M.Ö. 12000 yıllarında ON’ lar (yani Kurıkanlar’ın ataları) boylara ayrılmış; Oğurlar batıya, Kurıkanlar’ dan Yakutlar Orta Asya, Halaçlar Güneydoğu Asya, Kara Kırgızlar Ön Asya’ ya geçmişlerdir. Bu yıllardan itibaren Türkçe’nin yayılımı da başlamıştır. İlk Türkçe ile damgalardan hecelere geçilmiş, hecelerden köklere ulaşılmış ve Ana Türkçe meydana gelmiştir. Kökün sonuna yalın veya yapışık ündeşler eklendiğinde, gövde sözcükler oluşmuştur. Yani Türkçe ile *gü-nd kökünden gelen bir gövde kelime türetilmek istendiğinde sonuna ündeş (b, d, g, l harflerinden biri) ilave edilmiş *gü-nd-ed olmuş ve bugün kullandığımız gündüz sözcüğüne ulaşılmıştır. Çuvaşların da kullandığı (Lir Türkçesi) Ana Türkçe, İskitlerin kullandığı Eski Türkçe şekline gelmiştir. Daha sonra Oğuzların kullandığı Oğuz Türkçesi (Saz Türkçesi) haline ulaşmıştır. İşte bugün Türkiye Türkçesinde kullandığımız dil Oğuz Türkçesidir. Bu gelişmeler birdenbire değil; yavaş yavaş, dalga dalga gerçekleşmiştir. Sonunda kökten türemeli matematiksel bir dil ortaya çıkmıştır. Çok eskiden Ön Türkçe’ de başta d > y > sıfır gelişmesi yaşanmıştır. Bu da ergin dil devresinde (gövde sözcük oluşturma evresi) yani Çuvaşca ile Genel Türkçe’nin ayrılmadığı dönemdir.
Dil, düşünme yeteneğidir. Aynı zamanda iletişim ve karar aracıdır. Verilen kararların isabet derecesi, dildeki yani beyindeki sinirsel bağlantıların ya da örüntülerin çokluğuna bağlıdır. Hayat önümüze öyle engeller çıkarır ki bunu verdiğimiz kararlarla aşarız ve hayatta yön buluruz. Verilen uygun kararlar, hayatla savaşı önler. Zaten bizden beklenen de hayatı değil; kendimizi geliştirerek, esnekliğe ulaşmak ve aklımızı kullanarak kendimizi değiştirmektir. Akıl ise ruh ve bedene uymalıdır çünkü ruh ve beden huzur ister. Fırtınalar gelir geçer ama mavi gök hala oradadır. Bu nedenle gelişmenin ve huzurun anahtarı dildir.

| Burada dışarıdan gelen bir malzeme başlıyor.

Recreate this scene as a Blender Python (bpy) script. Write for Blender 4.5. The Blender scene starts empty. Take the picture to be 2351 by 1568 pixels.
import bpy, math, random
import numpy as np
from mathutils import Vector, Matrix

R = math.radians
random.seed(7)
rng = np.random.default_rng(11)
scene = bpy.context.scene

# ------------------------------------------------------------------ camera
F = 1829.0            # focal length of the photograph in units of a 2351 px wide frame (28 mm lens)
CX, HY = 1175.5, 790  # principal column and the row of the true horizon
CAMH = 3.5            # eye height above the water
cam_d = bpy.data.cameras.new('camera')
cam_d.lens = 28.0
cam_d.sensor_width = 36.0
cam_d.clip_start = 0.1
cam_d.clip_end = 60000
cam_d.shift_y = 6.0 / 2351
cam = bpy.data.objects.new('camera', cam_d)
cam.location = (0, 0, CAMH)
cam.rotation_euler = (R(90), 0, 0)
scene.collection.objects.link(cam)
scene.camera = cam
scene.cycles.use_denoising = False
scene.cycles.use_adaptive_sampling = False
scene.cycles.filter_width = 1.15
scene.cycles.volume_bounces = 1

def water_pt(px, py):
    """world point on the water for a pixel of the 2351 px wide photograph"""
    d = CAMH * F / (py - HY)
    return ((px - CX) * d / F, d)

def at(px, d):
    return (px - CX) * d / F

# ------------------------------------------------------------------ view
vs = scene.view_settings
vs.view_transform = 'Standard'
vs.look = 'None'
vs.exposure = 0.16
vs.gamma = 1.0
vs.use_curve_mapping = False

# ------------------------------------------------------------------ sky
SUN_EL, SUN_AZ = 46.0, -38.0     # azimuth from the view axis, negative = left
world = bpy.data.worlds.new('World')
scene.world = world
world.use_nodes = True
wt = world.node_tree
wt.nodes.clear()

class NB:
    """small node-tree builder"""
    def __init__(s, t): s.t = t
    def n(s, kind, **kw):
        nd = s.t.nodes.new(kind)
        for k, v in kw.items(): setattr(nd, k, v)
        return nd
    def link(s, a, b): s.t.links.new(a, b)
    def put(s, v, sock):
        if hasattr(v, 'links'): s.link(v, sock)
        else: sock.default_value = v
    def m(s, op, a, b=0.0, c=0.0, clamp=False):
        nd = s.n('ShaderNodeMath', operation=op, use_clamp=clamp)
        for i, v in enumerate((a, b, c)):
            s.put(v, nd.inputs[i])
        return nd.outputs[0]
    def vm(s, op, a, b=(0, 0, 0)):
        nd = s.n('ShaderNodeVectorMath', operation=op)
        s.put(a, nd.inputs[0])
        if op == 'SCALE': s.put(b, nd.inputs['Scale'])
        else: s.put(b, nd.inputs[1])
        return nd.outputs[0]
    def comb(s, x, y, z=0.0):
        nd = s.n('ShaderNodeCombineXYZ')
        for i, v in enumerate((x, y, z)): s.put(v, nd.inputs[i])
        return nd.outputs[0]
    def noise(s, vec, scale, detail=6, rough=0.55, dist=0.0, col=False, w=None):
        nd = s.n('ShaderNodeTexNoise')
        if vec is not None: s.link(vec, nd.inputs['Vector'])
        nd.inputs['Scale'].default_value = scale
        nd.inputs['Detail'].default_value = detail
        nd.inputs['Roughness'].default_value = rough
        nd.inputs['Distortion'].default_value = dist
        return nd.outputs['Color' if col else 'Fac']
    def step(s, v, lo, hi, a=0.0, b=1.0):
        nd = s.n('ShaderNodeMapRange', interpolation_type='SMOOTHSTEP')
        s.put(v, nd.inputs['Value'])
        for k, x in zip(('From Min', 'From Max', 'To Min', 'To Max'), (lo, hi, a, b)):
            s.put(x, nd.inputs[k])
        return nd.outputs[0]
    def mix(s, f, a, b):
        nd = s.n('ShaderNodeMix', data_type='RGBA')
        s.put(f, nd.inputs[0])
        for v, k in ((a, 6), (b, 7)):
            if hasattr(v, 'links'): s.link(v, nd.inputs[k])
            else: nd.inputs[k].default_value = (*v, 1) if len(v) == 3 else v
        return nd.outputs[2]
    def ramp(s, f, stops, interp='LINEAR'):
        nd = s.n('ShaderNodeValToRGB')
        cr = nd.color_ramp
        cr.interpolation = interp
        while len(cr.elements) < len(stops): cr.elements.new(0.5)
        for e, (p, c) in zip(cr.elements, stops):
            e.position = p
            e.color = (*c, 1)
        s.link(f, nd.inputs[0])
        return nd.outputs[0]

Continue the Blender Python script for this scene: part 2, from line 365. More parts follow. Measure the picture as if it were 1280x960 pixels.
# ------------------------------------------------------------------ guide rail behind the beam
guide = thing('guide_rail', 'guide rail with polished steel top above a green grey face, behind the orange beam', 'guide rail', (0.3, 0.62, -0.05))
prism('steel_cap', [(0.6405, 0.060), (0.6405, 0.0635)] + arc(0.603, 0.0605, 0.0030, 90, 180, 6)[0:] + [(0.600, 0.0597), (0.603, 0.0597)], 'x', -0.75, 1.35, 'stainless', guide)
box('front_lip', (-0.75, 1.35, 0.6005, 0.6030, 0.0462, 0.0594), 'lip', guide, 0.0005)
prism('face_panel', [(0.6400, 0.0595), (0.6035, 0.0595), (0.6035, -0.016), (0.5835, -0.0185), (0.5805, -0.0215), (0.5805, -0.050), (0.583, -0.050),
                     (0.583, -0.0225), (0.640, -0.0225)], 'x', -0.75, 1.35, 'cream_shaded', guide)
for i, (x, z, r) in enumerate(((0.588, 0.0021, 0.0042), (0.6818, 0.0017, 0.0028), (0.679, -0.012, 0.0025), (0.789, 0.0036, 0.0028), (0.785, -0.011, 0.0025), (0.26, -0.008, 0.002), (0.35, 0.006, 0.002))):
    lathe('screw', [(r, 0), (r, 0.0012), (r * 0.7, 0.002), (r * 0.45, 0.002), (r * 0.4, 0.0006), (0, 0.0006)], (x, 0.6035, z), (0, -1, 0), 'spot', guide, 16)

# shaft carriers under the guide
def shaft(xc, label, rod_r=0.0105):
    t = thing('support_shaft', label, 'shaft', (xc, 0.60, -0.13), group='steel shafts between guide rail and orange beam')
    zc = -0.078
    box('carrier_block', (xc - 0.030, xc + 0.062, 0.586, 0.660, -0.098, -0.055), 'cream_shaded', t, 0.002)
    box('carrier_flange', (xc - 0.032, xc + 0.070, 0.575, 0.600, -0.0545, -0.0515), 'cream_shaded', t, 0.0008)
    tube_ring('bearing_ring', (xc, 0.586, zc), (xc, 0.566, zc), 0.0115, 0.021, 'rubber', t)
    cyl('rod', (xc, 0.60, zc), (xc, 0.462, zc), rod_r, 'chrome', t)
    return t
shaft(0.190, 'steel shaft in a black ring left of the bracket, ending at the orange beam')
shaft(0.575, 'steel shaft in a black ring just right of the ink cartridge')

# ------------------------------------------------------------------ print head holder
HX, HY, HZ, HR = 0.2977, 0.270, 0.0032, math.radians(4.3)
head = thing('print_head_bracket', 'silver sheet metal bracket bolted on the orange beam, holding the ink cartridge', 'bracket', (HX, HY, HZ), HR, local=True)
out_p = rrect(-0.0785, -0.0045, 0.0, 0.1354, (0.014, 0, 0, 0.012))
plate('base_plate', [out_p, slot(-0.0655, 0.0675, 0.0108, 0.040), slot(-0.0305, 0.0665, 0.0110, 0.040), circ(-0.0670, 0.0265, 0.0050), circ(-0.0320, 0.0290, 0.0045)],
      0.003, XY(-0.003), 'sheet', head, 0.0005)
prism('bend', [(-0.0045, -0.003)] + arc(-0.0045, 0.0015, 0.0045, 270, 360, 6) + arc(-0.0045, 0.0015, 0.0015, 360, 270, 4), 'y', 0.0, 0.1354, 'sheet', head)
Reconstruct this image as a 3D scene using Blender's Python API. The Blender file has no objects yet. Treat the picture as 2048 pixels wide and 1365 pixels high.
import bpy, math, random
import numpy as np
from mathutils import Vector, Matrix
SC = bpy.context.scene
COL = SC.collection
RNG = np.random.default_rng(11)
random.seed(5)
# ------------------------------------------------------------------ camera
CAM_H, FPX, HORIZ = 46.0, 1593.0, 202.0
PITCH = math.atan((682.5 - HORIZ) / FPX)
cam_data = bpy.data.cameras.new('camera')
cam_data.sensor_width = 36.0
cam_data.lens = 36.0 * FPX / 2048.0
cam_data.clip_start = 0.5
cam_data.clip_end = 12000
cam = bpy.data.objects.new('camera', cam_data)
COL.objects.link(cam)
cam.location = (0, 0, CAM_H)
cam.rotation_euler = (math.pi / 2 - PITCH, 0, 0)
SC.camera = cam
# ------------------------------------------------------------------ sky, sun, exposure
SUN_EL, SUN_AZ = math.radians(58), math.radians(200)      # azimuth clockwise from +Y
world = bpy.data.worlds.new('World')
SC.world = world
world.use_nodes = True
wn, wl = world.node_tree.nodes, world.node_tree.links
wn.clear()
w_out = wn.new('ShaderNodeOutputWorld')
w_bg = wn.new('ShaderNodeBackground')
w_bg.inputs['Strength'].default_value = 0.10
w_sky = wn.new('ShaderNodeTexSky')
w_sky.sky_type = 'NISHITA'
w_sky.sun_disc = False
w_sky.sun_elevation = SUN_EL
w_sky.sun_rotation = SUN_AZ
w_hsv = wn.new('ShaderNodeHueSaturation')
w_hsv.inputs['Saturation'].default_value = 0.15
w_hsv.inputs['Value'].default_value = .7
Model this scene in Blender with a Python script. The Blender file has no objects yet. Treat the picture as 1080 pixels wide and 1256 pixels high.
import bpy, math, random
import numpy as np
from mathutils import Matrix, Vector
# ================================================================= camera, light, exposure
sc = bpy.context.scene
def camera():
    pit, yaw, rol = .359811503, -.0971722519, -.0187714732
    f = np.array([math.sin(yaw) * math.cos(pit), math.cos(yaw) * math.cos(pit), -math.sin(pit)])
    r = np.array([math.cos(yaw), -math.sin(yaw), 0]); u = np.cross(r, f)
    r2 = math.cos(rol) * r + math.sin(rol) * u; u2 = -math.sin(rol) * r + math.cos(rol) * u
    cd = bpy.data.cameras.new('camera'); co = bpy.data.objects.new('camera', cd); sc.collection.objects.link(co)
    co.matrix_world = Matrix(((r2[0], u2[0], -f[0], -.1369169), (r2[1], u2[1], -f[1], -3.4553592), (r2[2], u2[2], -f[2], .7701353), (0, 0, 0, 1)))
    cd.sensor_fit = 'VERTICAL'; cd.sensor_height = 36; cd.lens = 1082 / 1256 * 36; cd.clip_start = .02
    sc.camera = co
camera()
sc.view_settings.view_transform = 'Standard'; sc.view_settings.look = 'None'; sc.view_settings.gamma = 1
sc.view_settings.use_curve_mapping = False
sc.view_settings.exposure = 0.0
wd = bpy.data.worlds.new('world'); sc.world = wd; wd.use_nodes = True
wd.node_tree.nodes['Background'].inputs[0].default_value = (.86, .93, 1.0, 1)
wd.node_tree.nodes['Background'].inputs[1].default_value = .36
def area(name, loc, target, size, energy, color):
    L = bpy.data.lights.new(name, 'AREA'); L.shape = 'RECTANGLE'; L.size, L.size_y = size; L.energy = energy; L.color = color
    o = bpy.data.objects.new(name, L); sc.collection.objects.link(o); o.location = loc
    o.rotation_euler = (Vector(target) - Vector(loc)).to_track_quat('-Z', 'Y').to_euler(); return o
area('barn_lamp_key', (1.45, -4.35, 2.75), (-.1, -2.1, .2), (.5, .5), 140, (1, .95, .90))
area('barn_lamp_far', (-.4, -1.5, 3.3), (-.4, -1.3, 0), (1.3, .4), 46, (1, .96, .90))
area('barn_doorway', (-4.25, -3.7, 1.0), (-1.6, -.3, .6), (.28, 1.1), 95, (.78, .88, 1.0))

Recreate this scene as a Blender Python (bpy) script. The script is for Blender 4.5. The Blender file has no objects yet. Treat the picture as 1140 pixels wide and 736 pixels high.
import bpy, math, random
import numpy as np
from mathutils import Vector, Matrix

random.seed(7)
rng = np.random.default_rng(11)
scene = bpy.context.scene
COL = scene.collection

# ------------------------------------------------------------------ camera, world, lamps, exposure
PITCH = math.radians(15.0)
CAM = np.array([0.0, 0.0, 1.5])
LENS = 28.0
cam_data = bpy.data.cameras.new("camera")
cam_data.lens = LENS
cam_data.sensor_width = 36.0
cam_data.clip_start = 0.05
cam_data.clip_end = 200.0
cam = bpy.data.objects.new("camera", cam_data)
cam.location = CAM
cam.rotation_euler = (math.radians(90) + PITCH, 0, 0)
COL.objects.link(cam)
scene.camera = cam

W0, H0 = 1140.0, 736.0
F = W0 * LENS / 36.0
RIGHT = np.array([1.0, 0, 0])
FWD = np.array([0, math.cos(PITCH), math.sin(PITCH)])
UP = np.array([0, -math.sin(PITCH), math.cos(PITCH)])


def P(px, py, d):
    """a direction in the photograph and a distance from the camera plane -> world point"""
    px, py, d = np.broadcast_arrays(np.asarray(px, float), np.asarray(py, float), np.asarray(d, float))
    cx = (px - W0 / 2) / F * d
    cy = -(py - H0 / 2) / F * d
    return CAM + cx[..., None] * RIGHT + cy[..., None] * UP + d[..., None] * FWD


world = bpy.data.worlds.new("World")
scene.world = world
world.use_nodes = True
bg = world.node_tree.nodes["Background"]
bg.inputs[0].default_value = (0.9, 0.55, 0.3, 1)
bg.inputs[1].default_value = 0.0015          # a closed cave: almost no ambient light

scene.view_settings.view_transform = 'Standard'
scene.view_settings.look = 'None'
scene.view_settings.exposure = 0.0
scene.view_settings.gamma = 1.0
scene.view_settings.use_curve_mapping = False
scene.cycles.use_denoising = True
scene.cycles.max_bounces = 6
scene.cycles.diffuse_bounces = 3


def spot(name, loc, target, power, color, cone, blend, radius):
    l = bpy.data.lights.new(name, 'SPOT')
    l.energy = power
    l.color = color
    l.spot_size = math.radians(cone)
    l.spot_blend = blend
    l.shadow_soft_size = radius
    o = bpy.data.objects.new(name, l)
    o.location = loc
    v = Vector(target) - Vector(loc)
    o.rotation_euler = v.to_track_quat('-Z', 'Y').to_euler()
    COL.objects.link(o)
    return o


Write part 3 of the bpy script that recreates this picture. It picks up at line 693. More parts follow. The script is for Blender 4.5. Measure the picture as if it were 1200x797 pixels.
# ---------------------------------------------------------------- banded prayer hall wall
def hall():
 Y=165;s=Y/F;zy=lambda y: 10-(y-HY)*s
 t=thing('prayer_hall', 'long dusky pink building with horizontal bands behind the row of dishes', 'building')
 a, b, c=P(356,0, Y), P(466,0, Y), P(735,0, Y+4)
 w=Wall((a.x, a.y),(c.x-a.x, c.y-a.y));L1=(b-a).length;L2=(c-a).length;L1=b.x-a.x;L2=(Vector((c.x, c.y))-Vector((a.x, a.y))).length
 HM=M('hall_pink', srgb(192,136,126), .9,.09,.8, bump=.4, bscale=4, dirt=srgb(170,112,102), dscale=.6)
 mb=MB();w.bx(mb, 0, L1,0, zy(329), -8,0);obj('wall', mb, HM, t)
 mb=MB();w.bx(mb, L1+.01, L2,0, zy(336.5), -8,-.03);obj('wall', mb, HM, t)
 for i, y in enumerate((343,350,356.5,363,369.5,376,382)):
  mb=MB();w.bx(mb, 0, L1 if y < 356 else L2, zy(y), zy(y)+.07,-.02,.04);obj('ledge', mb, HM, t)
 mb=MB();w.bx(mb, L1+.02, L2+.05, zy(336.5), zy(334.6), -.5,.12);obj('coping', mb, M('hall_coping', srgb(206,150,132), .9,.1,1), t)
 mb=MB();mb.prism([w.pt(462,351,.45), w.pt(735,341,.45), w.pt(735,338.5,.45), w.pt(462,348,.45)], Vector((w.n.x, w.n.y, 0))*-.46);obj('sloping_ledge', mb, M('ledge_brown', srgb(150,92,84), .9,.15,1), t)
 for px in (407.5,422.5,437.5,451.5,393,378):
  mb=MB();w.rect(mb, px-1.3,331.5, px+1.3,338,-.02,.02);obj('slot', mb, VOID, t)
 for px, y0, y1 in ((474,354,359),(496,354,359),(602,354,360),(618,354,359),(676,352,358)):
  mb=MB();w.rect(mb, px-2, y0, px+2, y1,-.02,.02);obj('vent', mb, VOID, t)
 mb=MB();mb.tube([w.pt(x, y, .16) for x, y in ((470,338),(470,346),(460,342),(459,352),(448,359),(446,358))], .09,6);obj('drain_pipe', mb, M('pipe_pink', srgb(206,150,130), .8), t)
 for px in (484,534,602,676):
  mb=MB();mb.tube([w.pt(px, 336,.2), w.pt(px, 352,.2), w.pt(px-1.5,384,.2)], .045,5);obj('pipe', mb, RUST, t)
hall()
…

Sağ beynin istatistiği ile sol beynin matematiğini kullanan, dildir. Dil; aynı zamanda toplumda istikrarın, gelişimin ve medeniyetin temel şartıdır. Türkçe, dünya dillerinin anasıdır. Dil kurallarını koyan ve dil formülünü dünyaya yayandır."